[START SOURCE DATA]
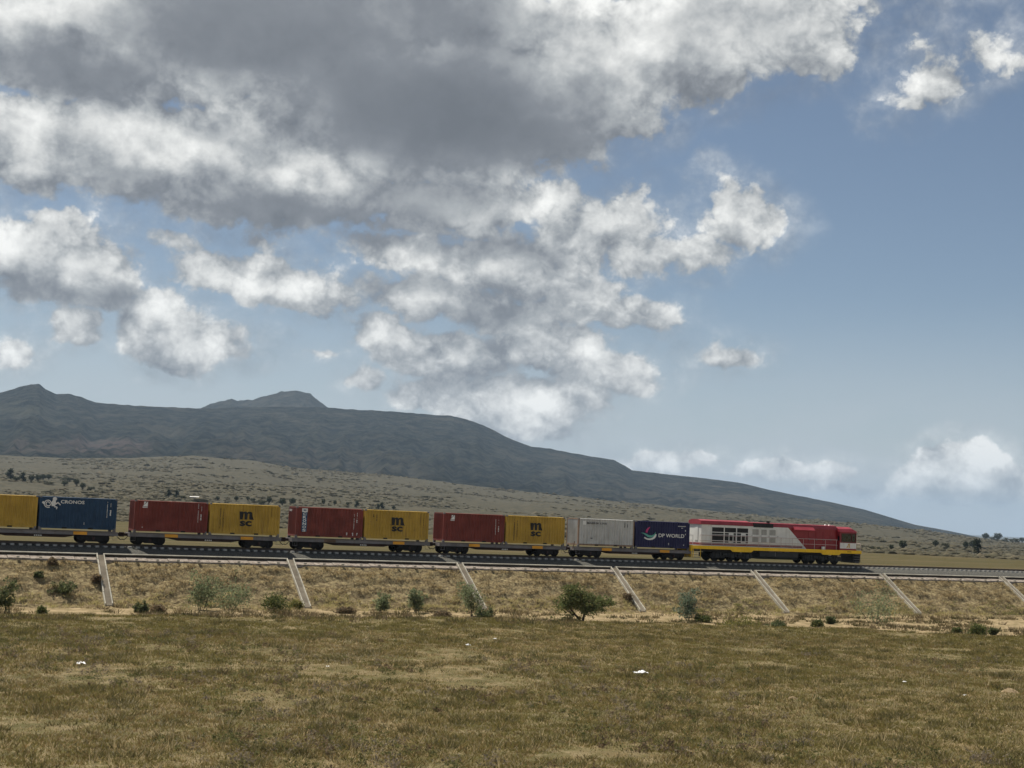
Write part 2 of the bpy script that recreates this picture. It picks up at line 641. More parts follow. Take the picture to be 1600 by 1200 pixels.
L_RED = paint('loco_red', (0.235, 0.006, 0.011), 0.4, 0.10, (0.08, 0.02, 0.02), 0.3, 0, 0, 0.45)
L_REDROOF = paint('loco_red_roof', (0.27, 0.026, 0.040), 0.5, 0.12, (0.10, 0.05, 0.05), 0.35)
L_YELLOW = paint('loco_yellow', (0.86, 0.52, 0.012), 0.45, 0.08, (0.25, 0.15, 0.04), 0.3)
L_BLACK = paint('loco_black', (0.010, 0.010, 0.011), 0.6, 0.25, (0.05, 0.045, 0.04), 0.4)
L_GREY = paint('loco_tank_grey', (0.022, 0.025, 0.026), 0.6, 0.2, (0.03, 0.025, 0.022), 0.4)
L_LOUVRE = paint('loco_louvre_grey', (0.38, 0.38, 0.355), 0.6, 0.12, (0.2, 0.17, 0.13), 0.45)
L_GOLD = paint('gold_mark', (0.52, 0.32, 0.07), 0.5, 0.1)
L_RAILING = paint('handrail_pale', (0.50, 0.40, 0.38), 0.5, 0.08)
GLASS = glass('cab_glass')
M_CONC = paint('kerb_concrete', (0.43, 0.40, 0.33), 0.9, 0.18, (0.20, 0.16, 0.11), 0.5, 0, 0, 0.1)
M_KERBSHADE = soil('kerb_shade_paint', [(0.07, 0.058, 0.046), (0.045, 0.038, 0.03)], 3.0)  # dark colour stands in for shade on the kerb's front face
M_APRON = soil('apron_stone', [(0.26, 0.222, 0.188), (0.32, 0.28, 0.235), (0.17, 0.14, 0.115)], 1.6, 0.95, 0.4, 9.0, 0.05)
M_CHFLOOR = paint('chute_floor', (0.17, 0.145, 0.11), 0.95, 0.2, (0.13, 0.1, 0.07), 0.4, 0, 0, 0.1)
M_SLEEPER = paint('sleeper_concrete', (0.36, 0.35, 0.325), 0.9, 0.12, (0.15, 0.12, 0.1), 0.3, 0, 0, 0.1)
M_BALLAST = soil('ballast_stone', [(0.074, 0.072, 0.063), (0.110, 0.108, 0.095), (0.036, 0.035, 0.031), (0.155, 0.150, 0.133)], 7.0, 0.95, 1.0, 11.0, 0.12)
M_BANK = soil('embankment_earth', [(0.24, 0.188, 0.100), (0.19, 0.145, 0.078), (0.31, 0.25, 0.135), (0.15, 0.112, 0.062)], 1.3, 0.95, 0.9, 3.0, 0.25)
M_GRASS = leafy('dry_grass_blades', 0.42)
M_LEAF = leafy('leaves', 0.45)
M_BARK = soil('bark', [(0.085, 0.062, 0.045), (0.05, 0.038, 0.028)], 4.0, 0.95, 0.4, 12.0, 0.02)
M_PLASTIC = paint('white_plastic', (0.78, 0.78, 0.78), 0.5, 0.05, (0.5, 0.48, 0.45), 0.2)
M_SHED = paint('shed_roof_metal', (0.55, 0.53, 0.50), 0.6, 0.1)


# ------------------------------------------------------------------ terrain
FIELD_Z = -2.6


def curve(points):
    """photograph points -> (azimuth, tangent of elevation) arrays for interpolation"""
    a = []
    e = []
    for x, y in points:
        A, E = az_el(x, y)
        a.append(A)
        e.append(math.tan(E))
    return np.array(a), np.array(e)


SKYLINE = [(-60, 640), (0, 613), (30, 605), (48, 600.5), (62, 600), (72, 609), (88, 616), (108, 615), (125, 620), (150, 629), (200, 633), (250, 636), (330, 638),
           (400, 636), (470, 635.5), (512, 637), (560, 640), (600, 642), (640, 645), (680, 649), (705, 650), (720, 653), (745, 660), (765, 669), (790, 683),
           (815, 692), (830, 698), (860, 701), (900, 709), (930, 714), (960, 719), (975, 727), (988, 735), (1050, 742), (1100, 747), (1160, 755), (1200, 765),
           (1250, 775), (1300, 785), (1350, 796), (1400, 811), (1430, 820), (1470, 827), (1510, 835), (1540, 842), (1570, 850), (1660, 866)]
CREST = [(-60, 705), (0, 712), (100, 716), (200, 715), (300, 712), (400, 720), (450, 730), (520, 735), (600, 741), (700, 754), (800, 766), (900, 776), (1000, 787),
         (1100, 797), (1200, 807), (1300, 815), (1400, 824), (1470, 832), (1540, 842), (1600, 848), (1700, 852)]
BACKPEAK = [(290, 650), (315, 637), (330, 630), (345, 626), (362, 622), (372, 627), (395, 624), (420, 617), (440, 612), (462, 610), (485, 615), (500, 628), (512, 637), (540, 652)]
SK_A, SK_E = curve(SKYLINE)
CR_A, CR_E = curve(CREST)
BP_A, BP_E = curve(BACKPEAK)
AZ_L, AZ_R = SK_A[0], SK_A[-1]
R_FIELD, R_CREST, R_RIDGE = 400.0, 2500.0, 6000.0


def crest_e(az):
    e = np.interp(az, CR_A, CR_E)
    e = np.where(az < CR_A[0], CR_E[0] * np.exp(-((CR_A[0] - az) / 0.5) ** 2), e)
    return np.where(az > CR_A[-1], CR_E[-1], e)


def ground_z(x, y):
    x = np.asarray(x, float)
    y = np.asarray(y, float)
    r = np.hypot(x, y)
    az = np.arctan2(x, y)
    # near side: rough pasture that ends above the sandy strip at the toe of the embankment
    ye = np.interp(x, [-60, 0, 20, 40, 56, 72, 90, 130], [82, 83, 85, 85, 80, 74, 70, 62])
    ye = ye + (fbm(x / 9, y / 9, 3, 3) - 0.5) * 4
    zf = -2.55 - 0.45 * np.clip(y / 80, -1, 1.2) + (fbm(x / 14, y / 14, 5, 4) - 0.5) * 0.35 + (fbm(x / 2.5, y / 2.5, 9, 3) - 0.5) * 0.16
    zs = -4.45 + (fbm(x / 6, y / 6, 11, 3) - 0.5) * 0.16
    t = sstep(0, 9, y - ye)
    near = zf * (1 - t) + zs * t
    # far side: level field, then scrub slopes
    far0 = FIELD_Z + (fbm(x / 60, y / 60, 21, 3) - 0.5) * 0.5
    t2 = sstep(TC + 3, TC + 16, y)
    z = near * (1 - t2) + far0 * t2
    rr = np.maximum(r, 1.0)
    s = np.clip((np.log(rr) - math.log(R_FIELD)) / (math.log(R_CREST) - math.log(R_FIELD)), 0, 1)
    e0 = (FIELD_Z - CAM_Z) / R_FIELD
    ce = crest_e(az)
    shape = 0.45 * s + 0.55 * s ** 1.6
    ang = e0 + (ce - e0) * shape
    hill = CAM_Z + rr * ang
    lump = (fbm(x / 260, y / 260, 31, 4) - 0.5) * 0.022 * rr * np.sin(np.pi * np.clip(s, 0, 1)) + (fbm(x / 55, y / 55, 37, 3) - 0.5) * 5.0 * sstep(0.02, 0.2, s)
    hill = hill + lump
    # behind the crest the land sinks before the mountain
    back = sstep(R_CREST, R_CREST * 1.5, rr)
    hill = np.where(rr > R_CREST, (CAM_Z + R_CREST * ce) - 25 * back - np.maximum(0, CAM_Z + R_CREST * ce) * 0.8 * back, hill)
    fwd = sstep(-0.15, 0.25, np.cos(az))          # only ahead of the camera
    far = np.where((rr > R_FIELD), hill * fwd + z * (1 - fwd), z)
    return np.where((y > TC + 3), far, z)


def polar_grid(azs, rs):
    A, Rr = np.meshgrid(azs, rs, indexing='ij')
    X = np.sin(A) * Rr
    Y = np.cos(A) * Rr
    na, nr = A.shape
    idx = np.arange(na * nr).reshape(na, nr)
    f = np.stack([idx[:-1, :-1], idx[1:, :-1], idx[1:, 1:], idx[:-1, 1:]], -1).reshape(-1, 4)
    return X, Y, A, Rr, f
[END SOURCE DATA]
Transcribe all the lines above exactly, apart from the pictures.

## SOLUTION TO THE EXERCISE:
Write part 2 of the bpy script that recreates this picture. It picks up at line 641. More parts follow. Take the picture to be 1600 by 1200 pixels.
L_RED = paint('loco_red', (0.235, 0.006, 0.011), 0.4, 0.10, (0.08, 0.02, 0.02), 0.3, 0, 0, 0.45)
L_REDROOF = paint('loco_red_roof', (0.27, 0.026, 0.040), 0.5, 0.12, (0.10, 0.05, 0.05), 0.35)
L_YELLOW = paint('loco_yellow', (0.86, 0.52, 0.012), 0.45, 0.08, (0.25, 0.15, 0.04), 0.3)
L_BLACK = paint('loco_black', (0.010, 0.010, 0.011), 0.6, 0.25, (0.05, 0.045, 0.04), 0.4)
L_GREY = paint('loco_tank_grey', (0.022, 0.025, 0.026), 0.6, 0.2, (0.03, 0.025, 0.022), 0.4)
L_LOUVRE = paint('loco_louvre_grey', (0.38, 0.38, 0.355), 0.6, 0.12, (0.2, 0.17, 0.13), 0.45)
L_GOLD = paint('gold_mark', (0.52, 0.32, 0.07), 0.5, 0.1)
L_RAILING = paint('handrail_pale', (0.50, 0.40, 0.38), 0.5, 0.08)
GLASS = glass('cab_glass')
M_CONC = paint('kerb_concrete', (0.43, 0.40, 0.33), 0.9, 0.18, (0.20, 0.16, 0.11), 0.5, 0, 0, 0.1)
M_KERBSHADE = soil('kerb_shade_paint', [(0.07, 0.058, 0.046), (0.045, 0.038, 0.03)], 3.0)  # dark colour stands in for shade on the kerb's front face
M_APRON = soil('apron_stone', [(0.26, 0.222, 0.188), (0.32, 0.28, 0.235), (0.17, 0.14, 0.115)], 1.6, 0.95, 0.4, 9.0, 0.05)
M_CHFLOOR = paint('chute_floor', (0.17, 0.145, 0.11), 0.95, 0.2, (0.13, 0.1, 0.07), 0.4, 0, 0, 0.1)
M_SLEEPER = paint('sleeper_concrete', (0.36, 0.35, 0.325), 0.9, 0.12, (0.15, 0.12, 0.1), 0.3, 0, 0, 0.1)
M_BALLAST = soil('ballast_stone', [(0.074, 0.072, 0.063), (0.110, 0.108, 0.095), (0.036, 0.035, 0.031), (0.155, 0.150, 0.133)], 7.0, 0.95, 1.0, 11.0, 0.12)
M_BANK = soil('embankment_earth', [(0.24, 0.188, 0.100), (0.19, 0.145, 0.078), (0.31, 0.25, 0.135), (0.15, 0.112, 0.062)], 1.3, 0.95, 0.9, 3.0, 0.25)
M_GRASS = leafy('dry_grass_blades', 0.42)
M_LEAF = leafy('leaves', 0.45)
M_BARK = soil('bark', [(0.085, 0.062, 0.045), (0.05, 0.038, 0.028)], 4.0, 0.95, 0.4, 12.0, 0.02)
M_PLASTIC = paint('white_plastic', (0.78, 0.78, 0.78), 0.5, 0.05, (0.5, 0.48, 0.45), 0.2)
M_SHED = paint('shed_roof_metal', (0.55, 0.53, 0.50), 0.6, 0.1)


# ------------------------------------------------------------------ terrain
FIELD_Z = -2.6


def curve(points):
    """photograph points -> (azimuth, tangent of elevation) arrays for interpolation"""
    a = []
    e = []
    for x, y in points:
        A, E = az_el(x, y)
        a.append(A)
        e.append(math.tan(E))
    return np.array(a), np.array(e)


SKYLINE = [(-60, 640), (0, 613), (30, 605), (48, 600.5), (62, 600), (72, 609), (88, 616), (108, 615), (125, 620), (150, 629), (200, 633), (250, 636), (330, 638),
           (400, 636), (470, 635.5), (512, 637), (560, 640), (600, 642), (640, 645), (680, 649), (705, 650), (720, 653), (745, 660), (765, 669), (790, 683),
           (815, 692), (830, 698), (860, 701), (900, 709), (930, 714), (960, 719), (975, 727), (988, 735), (1050, 742), (1100, 747), (1160, 755), (1200, 765),
           (1250, 775), (1300, 785), (1350, 796), (1400, 811), (1430, 820), (1470, 827), (1510, 835), (1540, 842), (1570, 850), (1660, 866)]
CREST = [(-60, 705), (0, 712), (100, 716), (200, 715), (300, 712), (400, 720), (450, 730), (520, 735), (600, 741), (700, 754), (800, 766), (900, 776), (1000, 787),
         (1100, 797), (1200, 807), (1300, 815), (1400, 824), (1470, 832), (1540, 842), (1600, 848), (1700, 852)]
BACKPEAK = [(290, 650), (315, 637), (330, 630), (345, 626), (362, 622), (372, 627), (395, 624), (420, 617), (440, 612), (462, 610), (485, 615), (500, 628), (512, 637), (540, 652)]
SK_A, SK_E = curve(SKYLINE)
CR_A, CR_E = curve(CREST)
BP_A, BP_E = curve(BACKPEAK)
AZ_L, AZ_R = SK_A[0], SK_A[-1]
R_FIELD, R_CREST, R_RIDGE = 400.0, 2500.0, 6000.0


def crest_e(az):
    e = np.interp(az, CR_A, CR_E)
    e = np.where(az < CR_A[0], CR_E[0] * np.exp(-((CR_A[0] - az) / 0.5) ** 2), e)
    return np.where(az > CR_A[-1], CR_E[-1], e)


def ground_z(x, y):
    x = np.asarray(x, float)
    y = np.asarray(y, float)
    r = np.hypot(x, y)
    az = np.arctan2(x, y)
    # near side: rough pasture that ends above the sandy strip at the toe of the embankment
    ye = np.interp(x, [-60, 0, 20, 40, 56, 72, 90, 130], [82, 83, 85, 85, 80, 74, 70, 62])
    ye = ye + (fbm(x / 9, y / 9, 3, 3) - 0.5) * 4
    zf = -2.55 - 0.45 * np.clip(y / 80, -1, 1.2) + (fbm(x / 14, y / 14, 5, 4) - 0.5) * 0.35 + (fbm(x / 2.5, y / 2.5, 9, 3) - 0.5) * 0.16
    zs = -4.45 + (fbm(x / 6, y / 6, 11, 3) - 0.5) * 0.16
    t = sstep(0, 9, y - ye)
    near = zf * (1 - t) + zs * t
    # far side: level field, then scrub slopes
    far0 = FIELD_Z + (fbm(x / 60, y / 60, 21, 3) - 0.5) * 0.5
    t2 = sstep(TC + 3, TC + 16, y)
    z = near * (1 - t2) + far0 * t2
    rr = np.maximum(r, 1.0)
    s = np.clip((np.log(rr) - math.log(R_FIELD)) / (math.log(R_CREST) - math.log(R_FIELD)), 0, 1)
    e0 = (FIELD_Z - CAM_Z) / R_FIELD
    ce = crest_e(az)
    shape = 0.45 * s + 0.55 * s ** 1.6
    ang = e0 + (ce - e0) * shape
    hill = CAM_Z + rr * ang
    lump = (fbm(x / 260, y / 260, 31, 4) - 0.5) * 0.022 * rr * np.sin(np.pi * np.clip(s, 0, 1)) + (fbm(x / 55, y / 55, 37, 3) - 0.5) * 5.0 * sstep(0.02, 0.2, s)
    hill = hill + lump
    # behind the crest the land sinks before the mountain
    back = sstep(R_CREST, R_CREST * 1.5, rr)
    hill = np.where(rr > R_CREST, (CAM_Z + R_CREST * ce) - 25 * back - np.maximum(0, CAM_Z + R_CREST * ce) * 0.8 * back, hill)
    fwd = sstep(-0.15, 0.25, np.cos(az))          # only ahead of the camera
    far = np.where((rr > R_FIELD), hill * fwd + z * (1 - fwd), z)
    return np.where((y > TC + 3), far, z)


def polar_grid(azs, rs):
    A, Rr = np.meshgrid(azs, rs, indexing='ij')
    X = np.sin(A) * Rr
    Y = np.cos(A) * Rr
    na, nr = A.shape
    idx = np.arange(na * nr).reshape(na, nr)
    f = np.stack([idx[:-1, :-1], idx[1:, :-1], idx[1:, 1:], idx[:-1, 1:]], -1).reshape(-1, 4)
    return X, Y, A, Rr, f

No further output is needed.